According to HGAR Director of Government Affairs Alexander Roithmayr, the HGAR Legislative Committee outlined its legislative goals for this year.
HGAR is in Opposition to:
• (S.305-Salazar) HGAR opposes the imposition of a statewide “good cause” eviction standard, which would implement impractical and overly restrictive standards and stifle investment in rental housing.
• (S.2783-Brisport) HGAR opposes the prohibition of landlords and landlords’ agents from collecting broker fees from a tenant.
• (S.2352-Kavanagh) HGAR opposes the requirement on real estate brokers and salespersons to request, compile and disclose personal demographic data on prospective home purchasers, including full name, race, ethnicity and gender, among other information.
• (S.2505-Kavanagh) The New York State Association of Realtors opposes the creation of a statewide residential rental registry and public online searchable database that would require owners of residential rental dwellings, housing two or more families living independently of each other, to register their property annually for a fee to be determined by the Department of State.
• (S.221-Myrie) HGAR opposes the establishment of the Tenant Opportunity to Purchase Act, which would provide tenant organizations the first opportunity to purchase rental properties prior to being put on the market, impose price stabilization provisions on the property for up to 99 years, cap annual rent increases and prohibit the eviction of any TOPA buyer except for “good cause.”
• (S.2353-Kavanagh) HGAR opposes the requirement of property owners to conduct lead paint tests and provide reports of such tests prior to the selling or leasing of a property.
• HGAR opposes regulatory efforts by the Department of State to impose any new cease and desist zone on real estate licensees.
HGAR Supports:
Measures to Expand Access to Homeownership
• HGAR supports enacting a first-time homebuyer savings account program to assist New Yorkers in saving for a first home within the state (bill introduction pending).
• HGAR supports expanding affordable and workforce housing development through the implementation of new zoning and tax incentives and easing restrictions on the conversion of existing commercial spaces into residential housing.
• HGAR supports directing funding in the New York State budget to expand broadband access throughout the state, particularly in rural regions.

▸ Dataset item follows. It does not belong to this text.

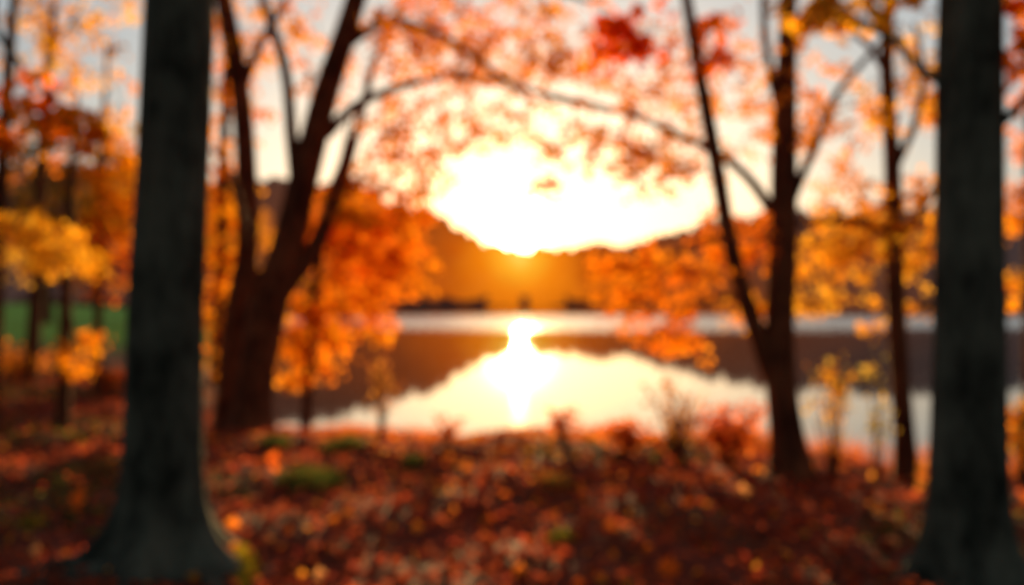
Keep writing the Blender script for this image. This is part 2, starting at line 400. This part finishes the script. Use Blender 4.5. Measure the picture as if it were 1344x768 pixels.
make_tree('tree', 'thick grey-barked tree in the right foreground at the edge of the view', 'tree', FG, 5.5,
  [(1268,765,98),(1270,600,93),(1272,400,87),(1275,200,84),(1276,0,80),(1280,-260,72),(1270,-700,52),(1290,-1050,26)],
  [[(1240,110,12,0),(1205,88,10,.1),(1170,50,9,.2),(1120,28,8,.3),(1070,24,6,.4),(1045,45,4,.5)],
   [(1310,165,14,0),(1345,130,11,-.1),(1400,70,9,-.2),(1440,-40,7,-.2)],
   [(1280,-300,42,0),(1180,-440,30,.4),(1060,-520,18,.8)],
   [(1275,-480,38,0),(1400,-620,26,-.3),(1500,-700,14,-.5)]],
  [(1130,5,80,36,5.9,.4,17,.075,YELLOW+AMBER,LEAF_M),(1275,-800,500,320,6.2,2.2,120,.14,ORANGE+YELLOW),(1390,40,50,90,5.4,.4,24,.08,ORANGE,LEAF_M)],
  bark=BARK_GREY, flare=1.8, fh=.17, segs=40,
  roots=[(-1,-.2,.07,.4),(-.7,-.8,.08,.5),(.7,-.7,.08,.6),(1,.1,.08,.7),(.2,.9,.07,.6),(-.6,.7,.07,.4)])
make_tree('tree', 'dark forked tree standing left of the lake with long limbs arching over the water', 'tree', None, 12.7,
  [(328,552,50),(335,500,47),(344,450,48),(353,400,50),(378,320,43),(398,235,39),(425,130,35),(455,40,30),(485,-60,24),(520,-180,16),(540,-300,8)],
  [[(362,395,30),(410,330,24),(440,260,20),(462,190,16),(478,130,12),(500,60,9),(540,-20,6)],
   [(428,178,16),(470,138,13),(540,110,10),(610,102,8),(680,114,6),(740,134,5),(800,150,3)],
   [(450,62,16),(500,32,12),(560,38,9),(620,74,7),(670,112,5),(700,140,3)],
   [(392,262,20),(383,180,17),(374,90,15),(345,0,12),(320,-80,8)],
   [(350,408,28),(328,350,20),(316,280,12),(300,220,6)],
   [(480,-50,16),(560,-70,13),(650,-50,10),(740,-10,7),(800,10,4)]],
  [(560,60,110,65,13,1.3,74,.095,CANOPY),(670,90,110,60,13,1.3,62,.095,CANOPY),(620,10,120,50,13,1.3,40,.095,CANOPY+ORANGE),
   (520,175,75,65,13,.9,50,.095,CANOPY),(630,170,85,34,13,.8,26,.09,CANOPY),(480,-140,260,100,13,2.5,70,.15,ORANGE),(420,60,70,90,13.4,1.2,28,.095,CANOPY),(760,60,90,70,13,1.1,28,.095,CANOPY),(470,250,45,55,13,.6,28,.09,CANOPY),(560,235,40,28,13,.6,12,.09,CANOPY)],
  flare=1.2, fh=.22, segs=20)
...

Combating Discrimination in Cooperative Housing
• (A.1778-Lavine) (A.2685-Walker) HGAR supports ensuring fairness and transparency in the cooperative housing purchase process by establishing a clear timeline for the response to applicants by co-op boards and requiring a reason for any denial of an application in order to help combat illegal discrimination.
• (S.412-Thomas) HGAR supports a technical amendment to a law passed in 2019 placing restrictions on legitimate telemarketing business services provided by licensed professionals, stipulating the ability to provide telemarketing services during states of emergency.